教員コラム 経営学専攻
経営学専攻 澤井 実 教授
2019年10月01日
「経営史研究の可能性と楽しさ」
研究者を志望した動機は今となっては定かではないが、学部学生時代に大塚久雄先生のマックス・ウェーバー論や水沼知一先生の日本経済史を聞いたことが大きく影響していることはたしかである。以来約40年、研究者を続けてきたことになるが、20代と変わらずいまだに分からないことだらけである。
学部の卒論は諏訪製糸業について書いたが、途中で古文書が読めないことに気づき、慌てて朝日カルチャーセンターに通って林英夫先生から手ほどきを受けた。しかし大学院に入って製糸業研究の展望を失い、1年近く模索したが、偶然にも図書室の中で大正期に編纂された国勢院資料を見つけ、詳細な工作機械の価格データを読むことができた。当時は工作機械工業はもっとも後れた機械工業といわれ、その後進国的性格が強調されていた。しかし後発の工業国である日本の工作機械工業が後れているのはある意味で当たり前であり、問題は後進性を脱却するためにどのような努力が続けられてきたのかであるように思われた。工作機械を作る技術とはどういうものかを知るために、工業高校のテキストを独習してから大阪の東大阪や新潟県の長岡の工場を訪ね歩いた。
続いて「後れた」工作機械工業の歴史を勉強しているうちに、機械工業のなかでもっとも早期に自給化を達成した鉄道車両工業が気になりだした。そもそも車両の価格や利益率を知らないことに気づき、名古屋の日本車輌製造に通い、1両1両の価格、コストに関するデータを集計した。鉄道工場が修理・修繕に特化し、国鉄は特定の民間鉄道車両メーカー(指定工場)からのみ新造車両を購入するという1912年に確立された指定工場システムが決定的意義を有することが分かった。
その後、国立研究機関・公立試験研究機関―大学―民間企業の研究所の3者によって構成されるナショナル・イノベーション・システムの歴史を調べ、明治から現在に至る大阪の産業集積の変遷を追跡し、八木アンテナの八木秀次やクボタの創業者である久保田権四郎の評伝を書き、海軍技術者の戦後の帰趨を調べた。同時に戦前日本=日本帝国(日本国内、朝鮮、台湾、「満洲」など)における高等教育を受けた技術者の活動の実態を追いかけ、工作機械と並んで機械加工の重要な技術である溶接技術を調べるために産業ガス(酸素)産業の歴史を調べた。この「見えない産業」と呼ばれる産業ガス産業の特質は日本の産業史の重要な一側面を照らしているように思えた。

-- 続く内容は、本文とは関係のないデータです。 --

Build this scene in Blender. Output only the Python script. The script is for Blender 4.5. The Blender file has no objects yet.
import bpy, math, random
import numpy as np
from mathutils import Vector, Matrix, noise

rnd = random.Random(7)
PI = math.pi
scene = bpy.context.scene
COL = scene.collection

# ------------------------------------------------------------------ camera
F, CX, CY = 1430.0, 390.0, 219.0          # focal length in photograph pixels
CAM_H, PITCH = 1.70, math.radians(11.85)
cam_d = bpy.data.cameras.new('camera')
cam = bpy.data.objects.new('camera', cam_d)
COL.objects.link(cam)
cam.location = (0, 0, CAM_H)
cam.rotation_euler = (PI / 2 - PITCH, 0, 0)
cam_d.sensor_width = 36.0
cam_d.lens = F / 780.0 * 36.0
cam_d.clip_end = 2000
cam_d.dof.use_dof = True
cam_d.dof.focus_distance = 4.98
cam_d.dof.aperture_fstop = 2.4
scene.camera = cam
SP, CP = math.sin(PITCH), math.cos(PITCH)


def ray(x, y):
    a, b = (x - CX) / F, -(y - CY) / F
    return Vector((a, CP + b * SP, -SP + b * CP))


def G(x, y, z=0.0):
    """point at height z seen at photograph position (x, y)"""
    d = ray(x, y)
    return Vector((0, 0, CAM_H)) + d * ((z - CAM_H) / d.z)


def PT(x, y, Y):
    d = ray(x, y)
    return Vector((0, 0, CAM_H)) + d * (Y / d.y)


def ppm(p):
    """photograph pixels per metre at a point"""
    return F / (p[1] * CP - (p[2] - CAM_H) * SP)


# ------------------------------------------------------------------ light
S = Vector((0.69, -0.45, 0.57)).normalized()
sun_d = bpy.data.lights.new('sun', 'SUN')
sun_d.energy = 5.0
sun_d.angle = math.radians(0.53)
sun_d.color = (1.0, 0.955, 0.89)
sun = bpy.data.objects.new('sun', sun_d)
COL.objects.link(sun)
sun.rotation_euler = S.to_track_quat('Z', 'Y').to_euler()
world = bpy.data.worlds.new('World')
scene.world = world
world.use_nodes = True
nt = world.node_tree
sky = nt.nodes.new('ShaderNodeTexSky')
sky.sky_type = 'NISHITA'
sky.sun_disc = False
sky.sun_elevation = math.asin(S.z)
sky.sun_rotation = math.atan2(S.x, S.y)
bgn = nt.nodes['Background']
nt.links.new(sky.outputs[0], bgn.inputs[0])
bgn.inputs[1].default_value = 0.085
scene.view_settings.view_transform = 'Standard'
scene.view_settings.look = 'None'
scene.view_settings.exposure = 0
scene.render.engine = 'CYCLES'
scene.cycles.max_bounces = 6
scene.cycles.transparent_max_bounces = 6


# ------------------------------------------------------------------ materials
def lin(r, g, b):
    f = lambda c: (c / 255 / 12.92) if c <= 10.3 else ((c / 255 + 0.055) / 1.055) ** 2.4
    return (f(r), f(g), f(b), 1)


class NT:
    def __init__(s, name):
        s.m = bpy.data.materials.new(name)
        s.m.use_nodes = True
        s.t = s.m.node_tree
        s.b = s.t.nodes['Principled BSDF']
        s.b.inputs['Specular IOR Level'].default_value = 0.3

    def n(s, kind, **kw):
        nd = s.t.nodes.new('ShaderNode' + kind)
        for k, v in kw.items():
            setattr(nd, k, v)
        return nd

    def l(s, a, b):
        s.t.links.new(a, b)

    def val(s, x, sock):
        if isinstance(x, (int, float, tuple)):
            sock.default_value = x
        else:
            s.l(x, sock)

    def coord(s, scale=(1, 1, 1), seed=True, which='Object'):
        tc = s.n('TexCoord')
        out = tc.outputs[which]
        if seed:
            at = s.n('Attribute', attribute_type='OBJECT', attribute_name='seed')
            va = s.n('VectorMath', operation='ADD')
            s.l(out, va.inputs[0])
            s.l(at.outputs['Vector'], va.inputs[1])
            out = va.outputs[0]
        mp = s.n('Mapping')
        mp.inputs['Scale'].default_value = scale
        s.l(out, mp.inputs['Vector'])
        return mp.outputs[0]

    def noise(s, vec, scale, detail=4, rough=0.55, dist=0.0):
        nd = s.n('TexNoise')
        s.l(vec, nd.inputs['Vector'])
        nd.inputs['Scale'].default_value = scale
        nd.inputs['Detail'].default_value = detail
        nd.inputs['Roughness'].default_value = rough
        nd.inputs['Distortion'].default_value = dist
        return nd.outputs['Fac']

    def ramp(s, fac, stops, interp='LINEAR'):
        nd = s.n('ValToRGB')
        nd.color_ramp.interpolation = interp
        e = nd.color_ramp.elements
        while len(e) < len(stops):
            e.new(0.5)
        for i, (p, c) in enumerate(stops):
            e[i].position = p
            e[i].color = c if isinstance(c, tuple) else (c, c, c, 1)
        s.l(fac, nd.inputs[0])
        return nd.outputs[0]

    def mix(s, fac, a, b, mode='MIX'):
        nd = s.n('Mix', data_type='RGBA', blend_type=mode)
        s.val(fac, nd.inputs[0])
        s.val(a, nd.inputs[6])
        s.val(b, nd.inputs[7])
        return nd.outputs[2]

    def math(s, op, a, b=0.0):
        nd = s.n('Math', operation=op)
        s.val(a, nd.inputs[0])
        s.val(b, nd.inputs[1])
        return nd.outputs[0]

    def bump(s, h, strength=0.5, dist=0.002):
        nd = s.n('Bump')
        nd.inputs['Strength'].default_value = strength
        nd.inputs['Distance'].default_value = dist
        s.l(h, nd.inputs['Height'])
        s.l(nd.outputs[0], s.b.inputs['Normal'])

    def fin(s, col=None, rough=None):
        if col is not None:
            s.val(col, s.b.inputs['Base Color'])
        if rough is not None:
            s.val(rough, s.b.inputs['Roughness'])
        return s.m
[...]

最近は近現代日本における熟練形成、技能形成の歴史が気になりだしている。企業内養成の実態、公共職業訓練、職業高校、専門学校、中小企業におけるOJTの実態などが研究対象となっている。ヒトとカネについていえば、40年間もっぱら近現代日本のヒトの特質について調べてきたような気がする。経済史・経営史研究を40年間続けてきて、この研究領域の可能性と楽しさだけは自信をもって次の世代の方々に語ることができる。大学院に入られて研究してみませんか。